• **TASK GOAL**: Would you extract the whole listing below and retype it exactly?

• **MATERIAL**:
━━━━━━

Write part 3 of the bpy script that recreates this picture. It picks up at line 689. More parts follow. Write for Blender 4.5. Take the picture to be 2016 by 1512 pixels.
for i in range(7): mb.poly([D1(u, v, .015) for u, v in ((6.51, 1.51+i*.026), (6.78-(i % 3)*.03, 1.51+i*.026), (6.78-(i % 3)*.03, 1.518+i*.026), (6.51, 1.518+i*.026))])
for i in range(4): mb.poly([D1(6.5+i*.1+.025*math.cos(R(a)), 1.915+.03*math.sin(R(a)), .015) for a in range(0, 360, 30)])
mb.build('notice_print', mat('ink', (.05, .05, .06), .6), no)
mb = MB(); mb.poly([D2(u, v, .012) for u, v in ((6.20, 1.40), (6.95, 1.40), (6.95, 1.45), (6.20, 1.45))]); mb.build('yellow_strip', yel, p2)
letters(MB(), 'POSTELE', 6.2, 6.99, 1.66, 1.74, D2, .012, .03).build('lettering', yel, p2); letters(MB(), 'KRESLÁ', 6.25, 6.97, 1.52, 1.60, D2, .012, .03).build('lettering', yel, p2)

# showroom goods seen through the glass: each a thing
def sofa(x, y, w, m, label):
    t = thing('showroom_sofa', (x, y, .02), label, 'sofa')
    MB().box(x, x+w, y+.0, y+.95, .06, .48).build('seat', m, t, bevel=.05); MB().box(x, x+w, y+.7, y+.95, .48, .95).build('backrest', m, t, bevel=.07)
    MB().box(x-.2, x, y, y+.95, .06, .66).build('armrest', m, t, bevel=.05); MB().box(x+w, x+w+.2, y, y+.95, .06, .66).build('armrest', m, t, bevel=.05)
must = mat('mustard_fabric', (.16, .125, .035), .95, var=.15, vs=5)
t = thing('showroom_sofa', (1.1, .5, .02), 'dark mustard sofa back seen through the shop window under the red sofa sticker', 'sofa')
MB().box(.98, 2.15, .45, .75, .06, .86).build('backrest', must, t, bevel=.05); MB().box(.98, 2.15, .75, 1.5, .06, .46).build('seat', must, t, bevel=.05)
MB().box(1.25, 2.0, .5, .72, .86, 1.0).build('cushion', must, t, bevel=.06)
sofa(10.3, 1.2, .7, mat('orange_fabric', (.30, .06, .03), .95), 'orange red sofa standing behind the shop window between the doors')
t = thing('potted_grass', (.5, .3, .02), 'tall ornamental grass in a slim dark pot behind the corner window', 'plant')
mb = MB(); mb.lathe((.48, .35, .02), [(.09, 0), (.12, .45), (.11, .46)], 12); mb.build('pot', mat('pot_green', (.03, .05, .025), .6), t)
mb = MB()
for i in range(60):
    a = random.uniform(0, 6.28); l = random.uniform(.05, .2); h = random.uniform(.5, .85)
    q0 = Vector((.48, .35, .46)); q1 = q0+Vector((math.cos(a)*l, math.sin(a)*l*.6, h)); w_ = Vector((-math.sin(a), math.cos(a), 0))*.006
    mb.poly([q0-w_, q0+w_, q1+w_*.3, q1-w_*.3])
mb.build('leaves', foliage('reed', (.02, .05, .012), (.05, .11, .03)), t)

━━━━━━

• **ANSWER TO THE EXERCISE**:
Write part 3 of the bpy script that recreates this picture. It picks up at line 689. More parts follow. Write for Blender 4.5. Take the picture to be 2016 by 1512 pixels.
for i in range(7): mb.poly([D1(u, v, .015) for u, v in ((6.51, 1.51+i*.026), (6.78-(i % 3)*.03, 1.51+i*.026), (6.78-(i % 3)*.03, 1.518+i*.026), (6.51, 1.518+i*.026))])
for i in range(4): mb.poly([D1(6.5+i*.1+.025*math.cos(R(a)), 1.915+.03*math.sin(R(a)), .015) for a in range(0, 360, 30)])
mb.build('notice_print', mat('ink', (.05, .05, .06), .6), no)
mb = MB(); mb.poly([D2(u, v, .012) for u, v in ((6.20, 1.40), (6.95, 1.40), (6.95, 1.45), (6.20, 1.45))]); mb.build('yellow_strip', yel, p2)
letters(MB(), 'POSTELE', 6.2, 6.99, 1.66, 1.74, D2, .012, .03).build('lettering', yel, p2); letters(MB(), 'KRESLÁ', 6.25, 6.97, 1.52, 1.60, D2, .012, .03).build('lettering', yel, p2)

# showroom goods seen through the glass: each a thing
def sofa(x, y, w, m, label):
    t = thing('showroom_sofa', (x, y, .02), label, 'sofa')
    MB().box(x, x+w, y+.0, y+.95, .06, .48).build('seat', m, t, bevel=.05); MB().box(x, x+w, y+.7, y+.95, .48, .95).build('backrest', m, t, bevel=.07)
    MB().box(x-.2, x, y, y+.95, .06, .66).build('armrest', m, t, bevel=.05); MB().box(x+w, x+w+.2, y, y+.95, .06, .66).build('armrest', m, t, bevel=.05)
must = mat('mustard_fabric', (.16, .125, .035), .95, var=.15, vs=5)
t = thing('showroom_sofa', (1.1, .5, .02), 'dark mustard sofa back seen through the shop window under the red sofa sticker', 'sofa')
MB().box(.98, 2.15, .45, .75, .06, .86).build('backrest', must, t, bevel=.05); MB().box(.98, 2.15, .75, 1.5, .06, .46).build('seat', must, t, bevel=.05)
MB().box(1.25, 2.0, .5, .72, .86, 1.0).build('cushion', must, t, bevel=.06)
sofa(10.3, 1.2, .7, mat('orange_fabric', (.30, .06, .03), .95), 'orange red sofa standing behind the shop window between the doors')
t = thing('potted_grass', (.5, .3, .02), 'tall ornamental grass in a slim dark pot behind the corner window', 'plant')
mb = MB(); mb.lathe((.48, .35, .02), [(.09, 0), (.12, .45), (.11, .46)], 12); mb.build('pot', mat('pot_green', (.03, .05, .025), .6), t)
mb = MB()
for i in range(60):
    a = random.uniform(0, 6.28); l = random.uniform(.05, .2); h = random.uniform(.5, .85)
    q0 = Vector((.48, .35, .46)); q1 = q0+Vector((math.cos(a)*l, math.sin(a)*l*.6, h)); w_ = Vector((-math.sin(a), math.cos(a), 0))*.006
    mb.poly([q0-w_, q0+w_, q1+w_*.3, q1-w_*.3])
mb.build('leaves', foliage('reed', (.02, .05, .012), (.05, .11, .03)), t)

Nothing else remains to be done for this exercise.